WHAT IS BEING ASKED:
Return all lines where the word "pixels" can be found.

:::

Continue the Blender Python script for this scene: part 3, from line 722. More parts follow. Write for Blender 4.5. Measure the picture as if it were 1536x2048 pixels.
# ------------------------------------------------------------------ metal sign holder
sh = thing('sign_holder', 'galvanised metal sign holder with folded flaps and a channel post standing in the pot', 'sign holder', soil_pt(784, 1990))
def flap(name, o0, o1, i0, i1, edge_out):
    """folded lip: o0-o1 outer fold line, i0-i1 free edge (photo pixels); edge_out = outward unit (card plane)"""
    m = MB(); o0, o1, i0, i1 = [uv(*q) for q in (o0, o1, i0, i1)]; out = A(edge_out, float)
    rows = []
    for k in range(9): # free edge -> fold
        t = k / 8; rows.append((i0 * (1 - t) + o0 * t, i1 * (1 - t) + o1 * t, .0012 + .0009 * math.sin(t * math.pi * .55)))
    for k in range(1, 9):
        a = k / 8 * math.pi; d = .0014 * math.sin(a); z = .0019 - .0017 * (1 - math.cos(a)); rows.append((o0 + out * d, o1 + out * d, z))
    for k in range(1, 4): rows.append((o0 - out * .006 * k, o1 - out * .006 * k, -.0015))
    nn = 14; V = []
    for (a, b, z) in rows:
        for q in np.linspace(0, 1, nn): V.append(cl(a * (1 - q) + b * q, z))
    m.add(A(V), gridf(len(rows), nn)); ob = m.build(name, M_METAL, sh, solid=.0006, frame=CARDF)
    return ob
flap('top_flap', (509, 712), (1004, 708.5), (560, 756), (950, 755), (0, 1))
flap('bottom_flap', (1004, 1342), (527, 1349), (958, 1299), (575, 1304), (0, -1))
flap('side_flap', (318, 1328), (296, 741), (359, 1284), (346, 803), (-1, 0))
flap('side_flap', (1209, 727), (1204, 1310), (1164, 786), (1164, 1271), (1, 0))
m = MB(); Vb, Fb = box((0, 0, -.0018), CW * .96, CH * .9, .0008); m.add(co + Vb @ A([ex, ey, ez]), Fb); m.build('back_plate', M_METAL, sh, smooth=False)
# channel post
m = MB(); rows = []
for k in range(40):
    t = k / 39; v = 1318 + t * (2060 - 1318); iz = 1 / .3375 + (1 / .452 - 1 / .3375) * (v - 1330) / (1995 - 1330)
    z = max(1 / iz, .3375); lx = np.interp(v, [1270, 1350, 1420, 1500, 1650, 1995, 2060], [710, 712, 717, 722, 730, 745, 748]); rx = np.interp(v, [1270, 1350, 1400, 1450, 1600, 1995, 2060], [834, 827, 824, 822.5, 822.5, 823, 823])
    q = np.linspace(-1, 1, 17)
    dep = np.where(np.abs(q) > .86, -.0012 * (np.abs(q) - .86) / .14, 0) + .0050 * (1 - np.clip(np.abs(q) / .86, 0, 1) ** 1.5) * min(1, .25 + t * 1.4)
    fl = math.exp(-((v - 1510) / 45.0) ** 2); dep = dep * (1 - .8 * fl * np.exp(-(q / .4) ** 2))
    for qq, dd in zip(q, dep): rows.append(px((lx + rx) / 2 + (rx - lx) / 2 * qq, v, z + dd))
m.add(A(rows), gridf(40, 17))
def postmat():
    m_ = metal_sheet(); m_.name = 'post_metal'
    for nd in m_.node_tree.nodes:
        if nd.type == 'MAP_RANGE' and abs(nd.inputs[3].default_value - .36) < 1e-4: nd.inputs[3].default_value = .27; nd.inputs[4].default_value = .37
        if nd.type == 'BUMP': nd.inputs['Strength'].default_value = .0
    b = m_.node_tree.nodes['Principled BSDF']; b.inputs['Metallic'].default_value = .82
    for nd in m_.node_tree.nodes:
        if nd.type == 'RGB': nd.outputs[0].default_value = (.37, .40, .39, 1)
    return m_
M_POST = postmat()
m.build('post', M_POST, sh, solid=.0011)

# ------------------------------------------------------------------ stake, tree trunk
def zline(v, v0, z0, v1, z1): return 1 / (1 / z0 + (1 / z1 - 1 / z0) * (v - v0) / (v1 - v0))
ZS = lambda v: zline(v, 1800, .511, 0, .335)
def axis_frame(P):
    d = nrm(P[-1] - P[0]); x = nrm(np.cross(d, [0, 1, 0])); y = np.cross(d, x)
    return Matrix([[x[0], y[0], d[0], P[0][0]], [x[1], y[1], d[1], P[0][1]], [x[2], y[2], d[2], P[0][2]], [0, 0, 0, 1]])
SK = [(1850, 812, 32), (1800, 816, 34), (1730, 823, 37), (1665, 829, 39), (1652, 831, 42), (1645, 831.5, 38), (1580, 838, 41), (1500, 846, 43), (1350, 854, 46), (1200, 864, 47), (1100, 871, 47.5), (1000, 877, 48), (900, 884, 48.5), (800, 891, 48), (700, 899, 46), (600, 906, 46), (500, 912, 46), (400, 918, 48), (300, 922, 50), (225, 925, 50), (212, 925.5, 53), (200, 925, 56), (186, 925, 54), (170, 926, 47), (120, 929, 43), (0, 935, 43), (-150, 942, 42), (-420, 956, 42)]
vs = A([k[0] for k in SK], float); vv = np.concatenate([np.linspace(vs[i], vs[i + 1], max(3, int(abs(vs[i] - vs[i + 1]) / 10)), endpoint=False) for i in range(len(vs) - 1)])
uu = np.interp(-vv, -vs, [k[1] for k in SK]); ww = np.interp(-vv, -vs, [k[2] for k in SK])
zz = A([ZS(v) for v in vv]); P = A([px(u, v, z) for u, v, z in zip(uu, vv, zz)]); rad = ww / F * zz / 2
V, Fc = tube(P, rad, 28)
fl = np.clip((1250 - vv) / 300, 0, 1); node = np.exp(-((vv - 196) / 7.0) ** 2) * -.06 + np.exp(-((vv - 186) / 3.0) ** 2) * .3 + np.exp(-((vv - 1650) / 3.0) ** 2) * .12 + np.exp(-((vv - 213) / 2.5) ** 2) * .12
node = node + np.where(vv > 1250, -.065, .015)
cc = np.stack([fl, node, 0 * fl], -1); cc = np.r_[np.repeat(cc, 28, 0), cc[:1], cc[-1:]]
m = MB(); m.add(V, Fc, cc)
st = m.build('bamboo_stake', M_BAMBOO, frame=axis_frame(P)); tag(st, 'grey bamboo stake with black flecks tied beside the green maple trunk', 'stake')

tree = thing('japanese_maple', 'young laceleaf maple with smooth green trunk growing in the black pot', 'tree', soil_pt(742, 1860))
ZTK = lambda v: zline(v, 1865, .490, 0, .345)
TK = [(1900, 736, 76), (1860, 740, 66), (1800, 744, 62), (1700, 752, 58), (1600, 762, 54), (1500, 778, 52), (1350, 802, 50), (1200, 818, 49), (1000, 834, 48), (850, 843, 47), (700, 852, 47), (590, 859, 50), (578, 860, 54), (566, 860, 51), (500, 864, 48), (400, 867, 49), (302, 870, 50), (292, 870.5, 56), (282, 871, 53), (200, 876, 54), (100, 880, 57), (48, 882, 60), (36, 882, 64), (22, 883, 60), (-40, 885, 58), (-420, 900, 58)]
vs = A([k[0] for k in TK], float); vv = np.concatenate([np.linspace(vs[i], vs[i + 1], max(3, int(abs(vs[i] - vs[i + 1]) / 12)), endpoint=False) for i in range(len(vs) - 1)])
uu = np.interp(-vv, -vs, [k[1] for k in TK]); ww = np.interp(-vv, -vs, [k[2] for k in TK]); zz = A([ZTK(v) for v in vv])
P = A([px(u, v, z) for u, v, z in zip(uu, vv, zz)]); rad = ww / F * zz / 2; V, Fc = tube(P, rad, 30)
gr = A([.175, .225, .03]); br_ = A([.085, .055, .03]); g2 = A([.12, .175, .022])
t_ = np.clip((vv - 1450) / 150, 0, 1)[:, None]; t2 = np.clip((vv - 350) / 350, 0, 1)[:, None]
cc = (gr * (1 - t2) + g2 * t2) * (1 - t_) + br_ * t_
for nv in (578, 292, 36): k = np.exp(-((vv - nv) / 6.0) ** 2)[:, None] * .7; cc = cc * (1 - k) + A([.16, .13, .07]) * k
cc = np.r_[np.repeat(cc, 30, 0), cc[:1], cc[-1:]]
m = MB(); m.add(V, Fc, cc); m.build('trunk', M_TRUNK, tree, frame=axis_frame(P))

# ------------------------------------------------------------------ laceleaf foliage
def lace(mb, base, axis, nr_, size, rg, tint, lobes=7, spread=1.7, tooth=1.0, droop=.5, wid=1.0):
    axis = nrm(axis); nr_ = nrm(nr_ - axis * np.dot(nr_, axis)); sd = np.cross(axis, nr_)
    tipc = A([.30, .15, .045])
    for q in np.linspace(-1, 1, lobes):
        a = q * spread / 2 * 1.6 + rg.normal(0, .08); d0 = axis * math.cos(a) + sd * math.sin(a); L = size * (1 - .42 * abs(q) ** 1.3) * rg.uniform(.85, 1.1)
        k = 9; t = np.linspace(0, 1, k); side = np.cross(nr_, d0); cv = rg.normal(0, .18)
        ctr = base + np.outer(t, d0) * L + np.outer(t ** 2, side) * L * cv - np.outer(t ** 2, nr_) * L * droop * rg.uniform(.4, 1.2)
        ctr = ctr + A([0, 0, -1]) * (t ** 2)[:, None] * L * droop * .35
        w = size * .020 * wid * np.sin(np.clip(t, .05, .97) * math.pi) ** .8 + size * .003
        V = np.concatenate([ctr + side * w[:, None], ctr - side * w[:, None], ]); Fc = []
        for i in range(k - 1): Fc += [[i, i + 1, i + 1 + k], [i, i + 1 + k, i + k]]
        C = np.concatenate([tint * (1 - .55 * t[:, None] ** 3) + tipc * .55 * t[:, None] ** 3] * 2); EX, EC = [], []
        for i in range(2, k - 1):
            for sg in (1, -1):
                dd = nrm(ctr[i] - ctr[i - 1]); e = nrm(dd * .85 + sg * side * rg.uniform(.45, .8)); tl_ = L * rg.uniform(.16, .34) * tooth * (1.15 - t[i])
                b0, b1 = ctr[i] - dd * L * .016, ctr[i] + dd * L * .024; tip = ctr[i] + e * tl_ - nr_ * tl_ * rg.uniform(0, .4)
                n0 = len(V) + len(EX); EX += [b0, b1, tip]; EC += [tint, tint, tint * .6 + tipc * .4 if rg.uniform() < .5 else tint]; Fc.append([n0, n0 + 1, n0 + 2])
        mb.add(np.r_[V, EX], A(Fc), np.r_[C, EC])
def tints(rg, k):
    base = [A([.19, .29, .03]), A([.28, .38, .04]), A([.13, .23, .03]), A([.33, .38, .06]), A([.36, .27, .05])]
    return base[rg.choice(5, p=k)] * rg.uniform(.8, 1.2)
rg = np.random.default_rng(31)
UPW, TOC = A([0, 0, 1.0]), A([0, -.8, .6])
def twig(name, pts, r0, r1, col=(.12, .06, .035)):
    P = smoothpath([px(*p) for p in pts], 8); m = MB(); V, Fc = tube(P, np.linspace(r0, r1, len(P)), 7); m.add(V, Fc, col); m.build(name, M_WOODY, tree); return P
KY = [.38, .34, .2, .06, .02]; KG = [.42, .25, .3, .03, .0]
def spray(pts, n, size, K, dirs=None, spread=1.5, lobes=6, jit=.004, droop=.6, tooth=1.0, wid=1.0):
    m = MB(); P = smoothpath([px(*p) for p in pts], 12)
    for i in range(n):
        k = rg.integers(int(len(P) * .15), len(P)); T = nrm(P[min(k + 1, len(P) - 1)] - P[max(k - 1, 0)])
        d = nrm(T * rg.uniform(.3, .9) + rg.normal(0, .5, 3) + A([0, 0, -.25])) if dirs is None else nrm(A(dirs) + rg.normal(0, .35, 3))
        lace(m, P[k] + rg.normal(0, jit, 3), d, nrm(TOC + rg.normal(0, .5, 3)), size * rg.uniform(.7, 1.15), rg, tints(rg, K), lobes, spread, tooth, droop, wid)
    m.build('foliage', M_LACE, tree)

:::

THE RESPONSE:
Continue the Blender Python script for this scene: part 3, from line 722. More parts follow. Write for Blender 4.5. Measure the picture as if it were 1536x2048 pixels.
    """folded lip: o0-o1 outer fold line, i0-i1 free edge (photo pixels); edge_out = outward unit (card plane)"""